The cut off date is certainly not AD 1492, nor 1453, nor 1415. All
such dates are arbitrary points. [For Germany, I suppose, it would be
the 1870s or perhaps 1946 - this is joke by the way.] Between Ad 1400
and 1600 a set of cultural processes, the materialization of some of
these you mention below, appeared across a broad band of Old World
civilizations ranging from Europe and the Mediterranean World,
through the Islamic World to the Far East that set the stage that
made the Modern World possible. During this period Western Europe
combined these elements more successfully and staged what a recent
historian called a geographical "Break Out" which led it in the
following period (1600 to 1800) to the creation for the first time in
human history of an interrelated and continuously interactive Modern
World. In the following period (1800 to the present) European
civilization came to dominate this global system and it has only been
in the last few decades that an alternative system has perhaps dimly appeared.
That is what we as historical archaeologists are studying, not the
Roman Empire, or the Han Dynasty, or the Middle Kingdom of Egypt, or
Classic Mayan civilization. And, No this does not mean we are
disinterested in these earlier, pre-modern types of civilizations. It
also does not mean we are precluded from making comparative studies
between the modern and the pre-modern worlds. Not only do the roots
of the Modern World lay in the pre-modren world but a key function
for comparative studies is to try to understand the differences
between these systems. For such comparisons, however, we will turn
not to ourselves but to our colleagues in this other specializations.
The basic concept behind this model of human history is not basically
an historic model (e.g. specific, historic periods). It is a cultural
evolutionary model. Just as much earlier when the Neolithic
transformation took place it occurred independently in different
areas of the world at different points in time. This pattern is true
of all cultural evolutionary transformations although with the Modern
World there is much more of an interrelatedness. In AD 1550, for
example, most of the world was still pre-modern;indeed, large areas
of the globe were from a cultural evolutionary perspective still
prehistoric, areas occupied by hunter gatherers or
agricultual-pastoral societies not yet interacting with the expanding
modern world system. One of the purposes of Historical Archaeology,
besides studying the core(s) of the system itself, is also to study
how this system expanded globally to finally incorporate all
societies, all cultures, all civilizations, finally all of humanity
into one permanent interacting system.
Bob Schuyler
At 03:35 PM 12/14/2010, you wrote:
>Are you now going to decide who is or who is not an historical
>archaeologist? Here in Germany I'm told I'm not an archaeologist because my
>training did not include Latin. I tell many of my colleagues they're not
>archaeologists because they can't use a theodolite, write a soil description
>or draw a Harris Matrix. I'm an historical archaeologist when I work in
>urban contexts, which can and do date from WW2 to Roman cellars, all within
>a single site. Am I supposed to excavate part of the site to some random
>cut-off date of 1492 that has absolutely no relevance here, then give the
>excavation over to someone else to do the earlier bits?
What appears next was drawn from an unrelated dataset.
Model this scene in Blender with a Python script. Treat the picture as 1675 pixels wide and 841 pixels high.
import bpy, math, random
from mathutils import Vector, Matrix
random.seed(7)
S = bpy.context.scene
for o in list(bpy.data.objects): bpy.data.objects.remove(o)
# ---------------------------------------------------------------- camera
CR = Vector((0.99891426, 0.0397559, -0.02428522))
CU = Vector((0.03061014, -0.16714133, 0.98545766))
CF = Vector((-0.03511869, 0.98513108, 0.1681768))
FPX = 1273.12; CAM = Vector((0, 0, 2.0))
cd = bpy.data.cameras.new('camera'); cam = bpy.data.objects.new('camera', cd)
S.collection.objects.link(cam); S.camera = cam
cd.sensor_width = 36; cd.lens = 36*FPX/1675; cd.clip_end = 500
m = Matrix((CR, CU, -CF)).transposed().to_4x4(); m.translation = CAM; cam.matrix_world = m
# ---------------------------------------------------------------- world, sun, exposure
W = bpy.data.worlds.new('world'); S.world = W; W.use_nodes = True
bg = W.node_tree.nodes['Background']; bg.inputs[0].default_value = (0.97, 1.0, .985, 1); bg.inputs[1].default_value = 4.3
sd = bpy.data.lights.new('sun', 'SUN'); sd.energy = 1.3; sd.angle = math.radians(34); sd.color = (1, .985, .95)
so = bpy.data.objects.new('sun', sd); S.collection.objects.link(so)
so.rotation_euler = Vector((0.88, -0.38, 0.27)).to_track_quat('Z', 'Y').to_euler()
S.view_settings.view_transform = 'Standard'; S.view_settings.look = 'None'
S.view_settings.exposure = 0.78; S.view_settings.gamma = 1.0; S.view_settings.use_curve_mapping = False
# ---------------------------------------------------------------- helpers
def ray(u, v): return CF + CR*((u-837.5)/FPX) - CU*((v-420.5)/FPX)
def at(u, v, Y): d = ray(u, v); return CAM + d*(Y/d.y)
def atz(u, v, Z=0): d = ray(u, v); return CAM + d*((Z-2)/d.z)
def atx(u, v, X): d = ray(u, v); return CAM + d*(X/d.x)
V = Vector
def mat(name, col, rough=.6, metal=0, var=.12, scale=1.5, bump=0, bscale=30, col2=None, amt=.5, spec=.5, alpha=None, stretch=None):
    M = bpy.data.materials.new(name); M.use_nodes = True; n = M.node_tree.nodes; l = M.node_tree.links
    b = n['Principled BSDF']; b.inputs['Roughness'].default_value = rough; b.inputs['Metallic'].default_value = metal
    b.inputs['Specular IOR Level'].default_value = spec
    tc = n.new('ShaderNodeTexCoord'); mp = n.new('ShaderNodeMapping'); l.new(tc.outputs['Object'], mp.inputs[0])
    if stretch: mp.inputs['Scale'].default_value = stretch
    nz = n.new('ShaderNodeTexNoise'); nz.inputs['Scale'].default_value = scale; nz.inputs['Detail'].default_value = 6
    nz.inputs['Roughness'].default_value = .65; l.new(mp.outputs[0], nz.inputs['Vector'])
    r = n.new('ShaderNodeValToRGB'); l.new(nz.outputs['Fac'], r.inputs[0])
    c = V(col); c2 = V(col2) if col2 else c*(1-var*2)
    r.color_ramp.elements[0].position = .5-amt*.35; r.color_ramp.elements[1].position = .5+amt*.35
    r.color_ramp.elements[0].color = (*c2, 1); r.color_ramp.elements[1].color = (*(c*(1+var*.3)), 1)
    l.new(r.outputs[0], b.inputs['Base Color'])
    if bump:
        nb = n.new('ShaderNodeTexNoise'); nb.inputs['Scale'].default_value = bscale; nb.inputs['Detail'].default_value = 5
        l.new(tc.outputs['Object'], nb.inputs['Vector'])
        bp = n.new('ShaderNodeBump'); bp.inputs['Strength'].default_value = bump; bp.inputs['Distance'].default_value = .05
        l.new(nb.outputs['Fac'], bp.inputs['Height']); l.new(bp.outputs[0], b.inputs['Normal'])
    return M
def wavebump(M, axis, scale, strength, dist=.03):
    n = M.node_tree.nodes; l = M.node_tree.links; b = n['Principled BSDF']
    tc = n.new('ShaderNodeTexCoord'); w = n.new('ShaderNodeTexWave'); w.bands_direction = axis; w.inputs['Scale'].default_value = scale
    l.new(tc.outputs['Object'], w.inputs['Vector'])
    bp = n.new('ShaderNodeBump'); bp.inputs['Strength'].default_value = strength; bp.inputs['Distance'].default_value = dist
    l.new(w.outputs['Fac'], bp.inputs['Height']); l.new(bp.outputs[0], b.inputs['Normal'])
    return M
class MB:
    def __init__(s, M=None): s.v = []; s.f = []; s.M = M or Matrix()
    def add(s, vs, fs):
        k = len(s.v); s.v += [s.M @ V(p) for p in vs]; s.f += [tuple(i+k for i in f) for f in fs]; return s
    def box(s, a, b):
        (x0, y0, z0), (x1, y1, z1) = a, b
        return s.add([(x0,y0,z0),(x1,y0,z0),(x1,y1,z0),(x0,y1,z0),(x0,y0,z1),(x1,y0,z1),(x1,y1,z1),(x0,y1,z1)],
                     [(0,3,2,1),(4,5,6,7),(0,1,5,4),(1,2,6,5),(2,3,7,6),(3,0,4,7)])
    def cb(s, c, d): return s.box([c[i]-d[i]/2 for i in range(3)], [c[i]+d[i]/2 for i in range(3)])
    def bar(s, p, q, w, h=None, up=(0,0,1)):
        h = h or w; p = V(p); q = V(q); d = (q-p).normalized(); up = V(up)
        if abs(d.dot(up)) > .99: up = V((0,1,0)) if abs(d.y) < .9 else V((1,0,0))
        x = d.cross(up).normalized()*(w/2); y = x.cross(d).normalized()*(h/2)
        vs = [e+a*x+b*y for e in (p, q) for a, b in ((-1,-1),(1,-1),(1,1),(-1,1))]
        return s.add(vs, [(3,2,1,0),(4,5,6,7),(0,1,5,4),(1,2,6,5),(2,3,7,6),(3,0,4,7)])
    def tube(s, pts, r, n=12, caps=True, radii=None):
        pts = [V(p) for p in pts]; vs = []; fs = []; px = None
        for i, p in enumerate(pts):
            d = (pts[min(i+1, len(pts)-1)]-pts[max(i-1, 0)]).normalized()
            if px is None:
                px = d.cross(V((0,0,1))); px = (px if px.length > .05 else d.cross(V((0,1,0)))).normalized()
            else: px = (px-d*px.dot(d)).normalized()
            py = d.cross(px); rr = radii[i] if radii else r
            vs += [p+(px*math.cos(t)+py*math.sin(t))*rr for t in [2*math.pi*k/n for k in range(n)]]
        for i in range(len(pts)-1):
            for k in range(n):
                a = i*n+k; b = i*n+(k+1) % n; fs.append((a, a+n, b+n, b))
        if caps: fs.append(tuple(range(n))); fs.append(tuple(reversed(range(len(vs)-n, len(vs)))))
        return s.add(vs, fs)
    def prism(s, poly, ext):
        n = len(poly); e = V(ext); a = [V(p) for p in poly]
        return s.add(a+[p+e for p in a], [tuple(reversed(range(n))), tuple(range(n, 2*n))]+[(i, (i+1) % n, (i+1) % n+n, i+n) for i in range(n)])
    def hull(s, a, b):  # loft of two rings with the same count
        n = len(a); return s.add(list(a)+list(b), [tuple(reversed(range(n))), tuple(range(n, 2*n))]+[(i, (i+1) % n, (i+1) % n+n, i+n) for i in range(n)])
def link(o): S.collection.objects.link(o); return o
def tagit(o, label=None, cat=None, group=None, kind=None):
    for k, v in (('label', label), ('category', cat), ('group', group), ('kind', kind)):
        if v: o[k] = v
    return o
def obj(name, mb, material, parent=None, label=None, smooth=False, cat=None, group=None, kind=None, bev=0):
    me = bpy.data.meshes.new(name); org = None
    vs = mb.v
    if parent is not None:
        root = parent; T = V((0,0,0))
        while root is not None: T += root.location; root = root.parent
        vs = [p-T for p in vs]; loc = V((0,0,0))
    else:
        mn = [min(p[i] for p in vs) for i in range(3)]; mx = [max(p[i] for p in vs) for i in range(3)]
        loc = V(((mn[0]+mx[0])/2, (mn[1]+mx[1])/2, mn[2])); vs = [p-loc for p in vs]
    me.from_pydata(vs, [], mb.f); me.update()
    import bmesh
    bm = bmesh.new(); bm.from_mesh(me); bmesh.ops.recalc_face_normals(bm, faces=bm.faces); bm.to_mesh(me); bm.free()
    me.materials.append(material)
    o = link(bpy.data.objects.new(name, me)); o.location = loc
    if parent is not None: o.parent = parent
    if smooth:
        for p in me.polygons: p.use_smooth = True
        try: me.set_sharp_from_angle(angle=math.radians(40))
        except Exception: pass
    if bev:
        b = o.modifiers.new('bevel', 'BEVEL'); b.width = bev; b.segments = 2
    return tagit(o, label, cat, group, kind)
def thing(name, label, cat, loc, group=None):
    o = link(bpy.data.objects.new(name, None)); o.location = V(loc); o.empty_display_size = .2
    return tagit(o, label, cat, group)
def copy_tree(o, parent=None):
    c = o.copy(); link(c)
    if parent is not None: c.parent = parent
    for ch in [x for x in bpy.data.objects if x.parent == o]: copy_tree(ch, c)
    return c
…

>The definition you put over is an American definition. Period. Sorry. Here
>there is no qualitative change after 1400. If "The Modern Period is set off
>qualitatively from the rest of human history and prehistory," what is the
>defining factor? Moveable type? The Protestant Reformation? The Viking
>voyages to the New World? Marco Polo? Columbus?
>
>-----Original Message-----
>
>The definition I put forth is not an "American"
>definition. It is a definition based on cultural evolution which is
>global. Post-Medieval Archaeology is an integral part of our
>specialization, for example, but Etruscan archaeology is not.